How many days a week should a lacrosse player strength train?

For pro lacrosse athletes at Westside, the answer is three days a week in the weight room. Agility and on field running happen separately. Three days gives us enough exposure to drive adaptation across max effort, dynamic effort, and accessory work, while leaving the rest of the week open for practice, games, and recovery.

Can male and female lacrosse players follow the same strength program?

Yes. The conjugate system is built on physics and biomechanics, not on gender. Loads are prescribed as a percentage of the athlete's own strength, so the bar weight is always individual. Real differences in recovery and volume tolerance get addressed in dosing and accessory selection. The framework does not change. Ally Kennedy and Justin Inacio train side by side at Westside under this exact setup.

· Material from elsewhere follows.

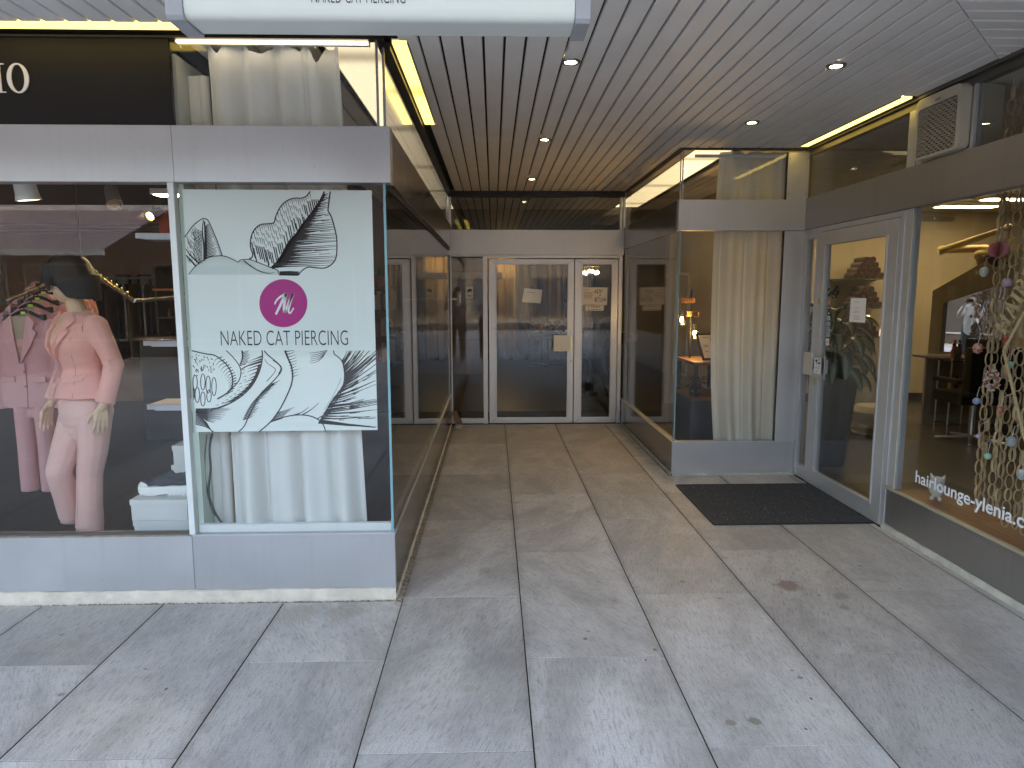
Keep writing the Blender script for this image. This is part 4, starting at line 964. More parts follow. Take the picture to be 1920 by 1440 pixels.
# ------------------------------------------------------------------ hanging lightbox
ys0, ys1 = 1.95, 2.08
q0, q1, q2, q3 = P(345, 33, 'y', ys0), P(1078, 38, 'y', ys0), P(312, 33, 'y', ys0), P(1107, 40, 'y', ys0)
lb = thing('lightbox_sign', 'white hanging lightbox sign with grey end caps under the slatted ceiling', 'sign', ((q0.x+q1.x)/2, 2.02, q0.z))
ACR = M('milky_acrylic', (.72,.75,.70), .35, vs=2, var=.02, spec=.4)
zb_ = (q0.z+q1.z)/2; H_ = .36
bx = MB()
prof = [(ys0+.004, zb_+H_), (ys0, zb_+.030), (ys0+.004, zb_+.012), (ys0+.014, zb_+.002), (ys0+.03, zb_), (ys1-.006, zb_+.002), (ys1, zb_+.02), (ys1, zb_+H_)]
n_ = len(prof); bx.add([(q0.x, a, b) for a, b in prof]+[(q1.x, a, b) for a, b in prof], [(i, (i+1) % n_, n_+(i+1) % n_, n_+i) for i in range(n_)]+[tuple(range(n_)), tuple(range(2*n_-1, n_-1, -1))])
bx.build('body', ACR, lb, smooth=True)
CAP = M('grey_cap', (.36,.36,.39), .45, var=.03)
for xa, xb in ((q2.x, q0.x-.001), (q1.x+.001, q3.x)):
    e = MB(); pr_ = [(ys0-.006, zb_+H_+.01), (ys0-.006, zb_+.004), (ys0+.004, zb_-.006), (ys1+.004, zb_-.006), (ys1+.006, zb_+H_+.01)]
    n_ = len(pr_); e.add([(xa, a, b) for a, b in pr_]+[(xb, a, b) for a, b in pr_], [(i, (i+1) % n_, n_+(i+1) % n_, n_+i) for i in range(n_)]+[tuple(range(n_)), tuple(range(2*n_-1, n_-1, -1))])
    e.build('end_cap', CAP, lb, bevel=.003)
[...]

How should lacrosse strength training change during the season?

In season, we drop volume and intensity to avoid stacking training cost on top of game cost. Dynamic effort stays in to maintain power. A second max effort day often becomes a heavy upper instead of a true max so we are not loading the lower body before competition. Pre season, the full three day rotation runs with more aggressive intensity because the athlete has the runway to recover.